Waterboarding and other CIA interrogation techniques on terror suspects were justified and "totally authorized" – and an expected Senate report on the use of torture is "a bunch of hooey," former Vice President Dick Cheney says.
In an interview with
The New York Times, Cheney said he hadn't yet read the Senate Intelligence Committee report, due Tuesday.
But he said he's heard nothing to persuade him Central Intelligence Agency techniques used after the 9/11 attacks were not "absolutely totally justified."
"What I keep hearing out there is they portray this as a rogue operation and the agency was way out of bounds and then they lied about it," he told The Times.
"I think that’s all a bunch of hooey. The program was authorized. The agency did not want to proceed without authorization, and it was also reviewed legally by the Justice Department before they undertook the program."
Cheney said he never thought the CIA was withholding information from him or the White House about the nature of the program, as the report is expected to charge — nor did he think the agency exaggerated the value of the intelligence gained from those techniques.
And he declared the report's conclusion that the CIA misled the White House "is just a crock."
"They deserve a lot of praise," he said of the CIA veterans involved in the program. "As far as I’m concerned, they ought to be decorated, not criticized."
"When we had that program in place, we kept the country safe from any more mass casualty attacks, which was our objective," calling it "the right thing to do.
"And," he added, "if I had to do it over again, I would do it."
The 6,000-page report from the Democratic-led Intelligence Committee is expected to say the CIA overstated the results of interrogations — and to
conclude they didn't lead to intelligence preventing attacks that couldn't have been obtained otherwise.

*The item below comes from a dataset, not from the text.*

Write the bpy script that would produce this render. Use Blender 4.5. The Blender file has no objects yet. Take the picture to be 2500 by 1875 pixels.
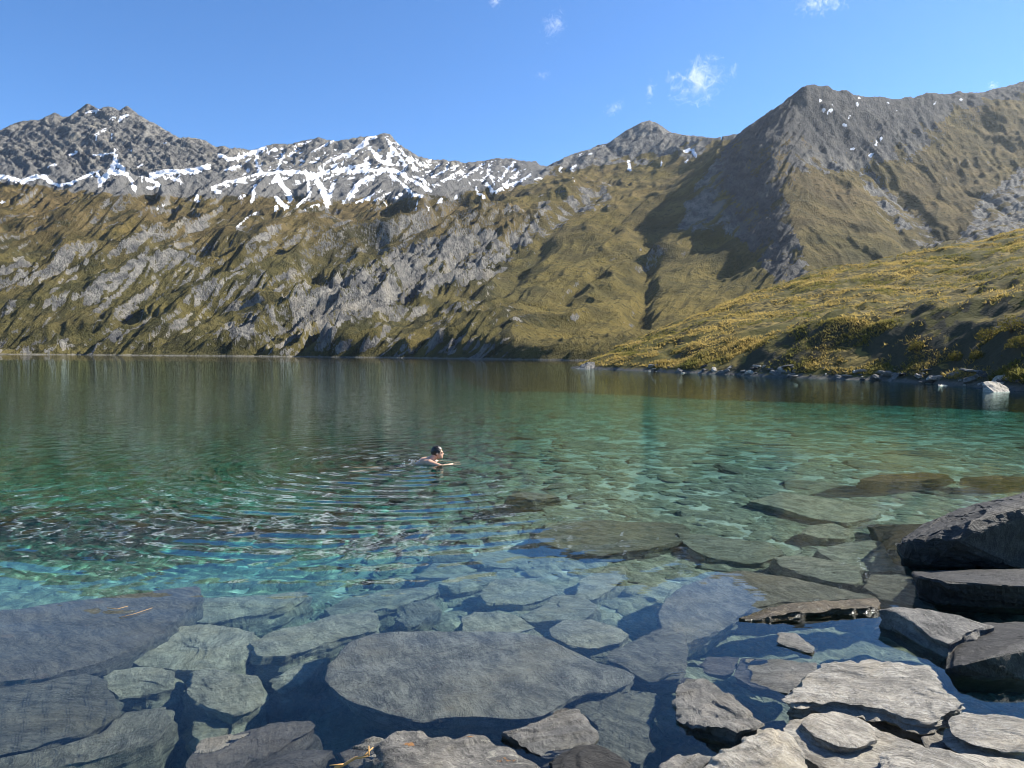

Former President George W. Bush,
in an interview with CNN that aired Sunday, also bashed the report's slant, calling CIA leaders "patriots" and saying any report that diminished them was "off base."
Cheney argued the program itself was worth it, suggesting Democrats were trying to cover up their own involvement.
"It occurs to me it was sort of a cover for those on the Democratic side who were briefed on the program, but then were subsequently embarrassed to admit that and so are going back to construct a rationale to say, 'They didn’t tell us the truth,'" Cheney told The Times.